The defining characteristics of Australia’s right wing cultural warriors – whether in the Liberal Party, the Murdoch media or the usual think tank suspects – are their breathtaking hypocrisy and the very real threat they pose to the liberal values so many have fought to inculcate in society.
Freedom of speech is supposedly banned from universities by snowflake students and radical academics; religious folk aren’t allowed to speak up about their beliefs; the ABC promotes left wing ideology while banning contrary voices; cartoonists can’t draw images about race; and, ‘ordinary’ Australians are drowned out by inner urban Green voters.
And the embattled warriors are driven to becoming so angry and vitriolic about their constant victimisation as their views are thoroughly censored that they are left quarantined in the ghettos of national and mass circulation tabloid newspapers, think tank seminars, radio talkback, TV shows, the Cabinet and backbenches of Liberal-National party governments and op eds in the Australian Financial Review.
Their peaceful patriotic intent is constantly misunderstood as when Channel 7 Sunrise commentator Prue McSween reasonably suggested that “if she saw the commentator Yassmin Abdel-Magied on the street she would be inclined to run her over.”
How this whole culture war is prosecuted, who’s involved, how has it developed and what it means are described vividly, concisely and intelligently in Greg Barns’ book Rise of the Right The War on Australia’s Liberal Values.
In under 150 well-written pages Barns looks at the extent in which the decline of liberal values in Australia is different from other countries; the extent to which it borrows themes and memes from elsewhere; the impact of Pauline Hanson, John Howard, Tampa and 9/11; and, how the tools of populism are used to frame ideas of ‘ordinary’ Australians as opposed to elites and ‘Others’ who threaten our way of life.
There is a chapter length case study of Peter Dutton and his departmental head, Mike Pezzullo, and how they personify the rise of the right and a concluding chapter on the real dangers of the populist right.
Barns’ conclusion is damning: “Perhaps the most important reason to oppose vigorously the rise of the populist right is that it represents a grab for power and an exercise in paternalism. The populist-right tactics of division, conflict and manufactured outrage are designed to cower the political class or at least those it has not captured or who are not its representatives already. Far from wanting an accommodation of views, the populist right wants to order (around those) who do not meet its criteria or its loyalty and adherence to conservative views.”

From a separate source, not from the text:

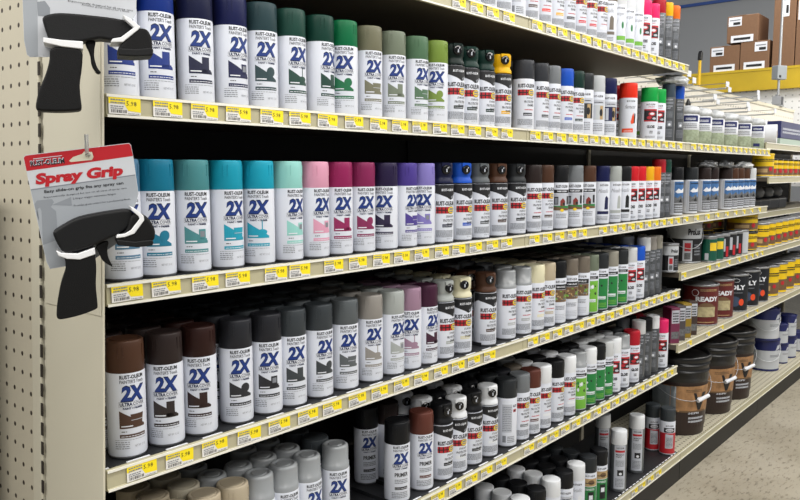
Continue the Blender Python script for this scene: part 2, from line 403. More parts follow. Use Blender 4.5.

“The populist right is not interested in dialogue about human rights, discrimination laws and what it calls identity politics. All of these are impediments to the carte blanche it wants to use to exercise freedom of its speech and ideas,” he says.

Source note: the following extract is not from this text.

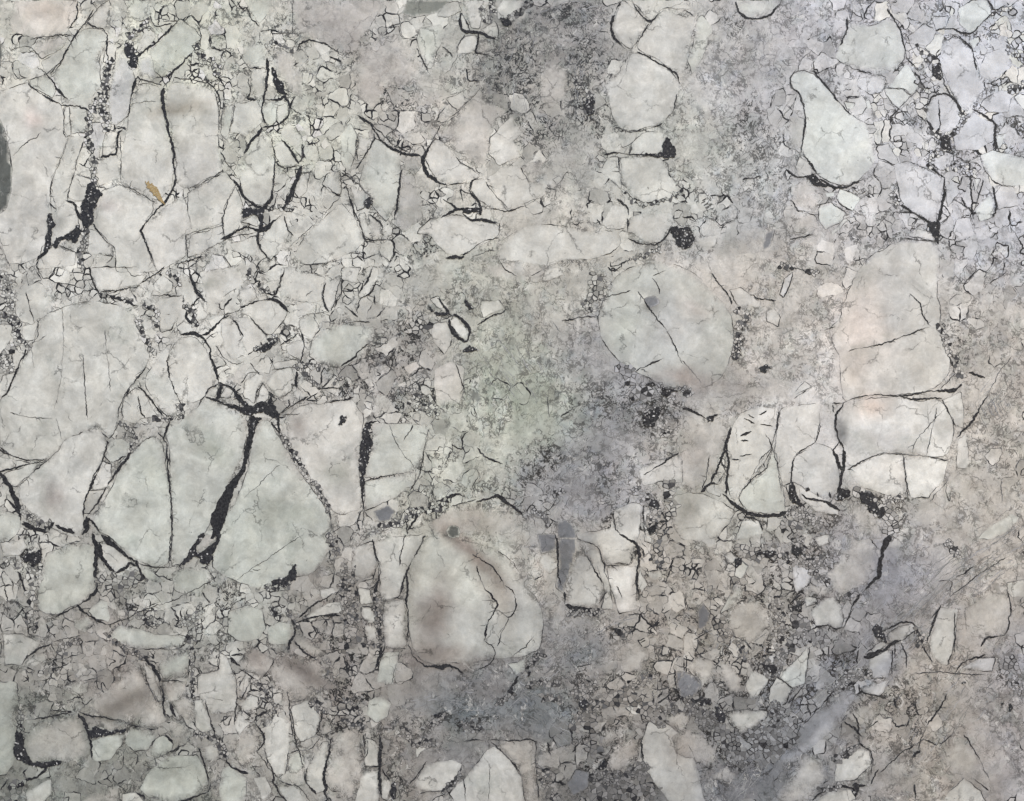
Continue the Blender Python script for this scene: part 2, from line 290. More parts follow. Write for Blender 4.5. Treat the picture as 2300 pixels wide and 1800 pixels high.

As befits a lawyer Barns gives some attention to the rule of law with succinct and apposite references to Tom Bingham’s important book, The Rule of Law. In particular he uses it to give context to the attacks on the Victorian Supreme Court (about an ongoing case no less) by three Cabinet Ministers – Alan Tudge, Michael Sukkar and Greg Hunt – whose accusations that the judges were soft on terrorism and practising ‘ideological experiments’ was published in The Australian.

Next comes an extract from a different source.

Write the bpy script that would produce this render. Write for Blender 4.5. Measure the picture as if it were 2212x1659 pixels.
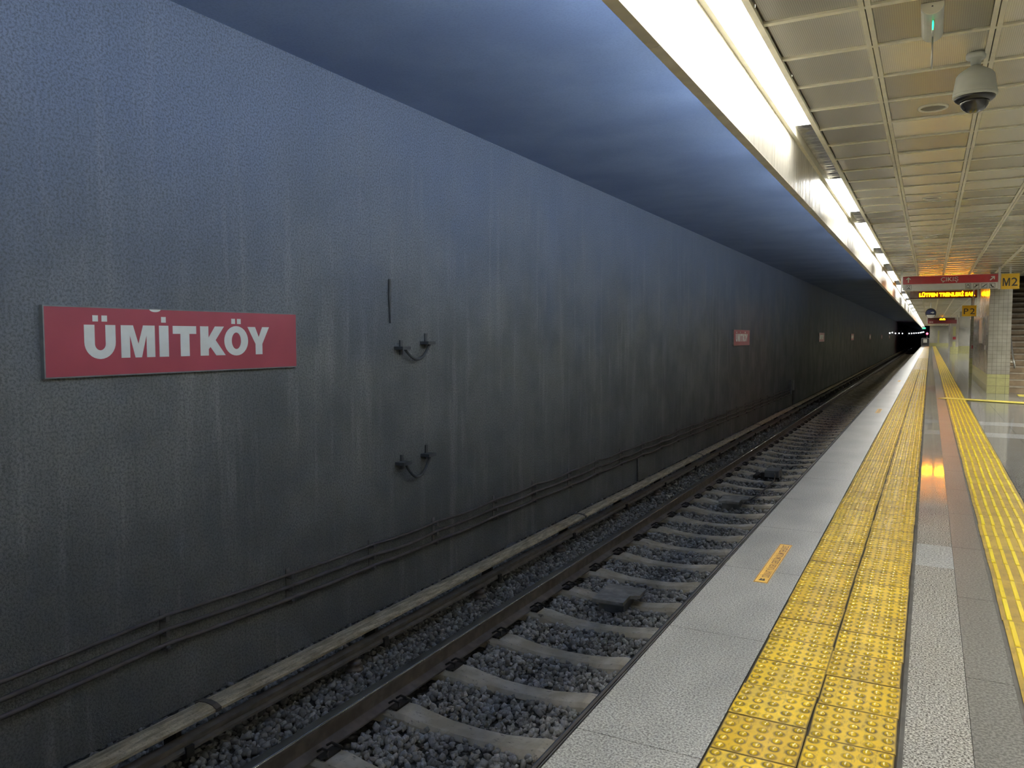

Now even a cadet journalist is wise to the dangers of contempt of court but for Cabinet Ministers to launch such an attack would once have been beyond belief. The Daily Mail Enemies of the People headline about the UK High Court’s decision on Brexit and Article 50 was at least after a decision had been handed down although that attracted widespread condemnation unlike the supportive murmurs the trio heard.
The Cabinet trio must also be monumentally dumb because initially they were only prepared to offer a half-hearted apology claiming they were just fulfilling their Ministerial responsibilities. This understandably infuriated the Court. The Australian, no doubt prompted by their lawyers, immediately distanced themselves from the mess as best as they could.
Finally, after a week and presumably a stern talking to by lawyers pointing out that the Ministers could end up in pokey – thereby demolishing the government’s majority and ending their careers – they finally unreservedly apologised.
Robert Menzies would have been rotating rapidly in his grave at it all.
Barns, discussing the Children Overboard situation and how it was used by the Howard Government, sums up the end product of this cultural war by quoting Hannah Arendt’s 1961 Between Past and Future: “The result of a consistent and total substitution of lies for factual truth is not that the lie will now be accepted as truth and truth will be defamed as a lie, but the sense by which we take our bearings in the real world – and the category of truth versus falsehood is among the mental means to this end – is being destroyed.”
But then that it is probably the culture warriors’ objective.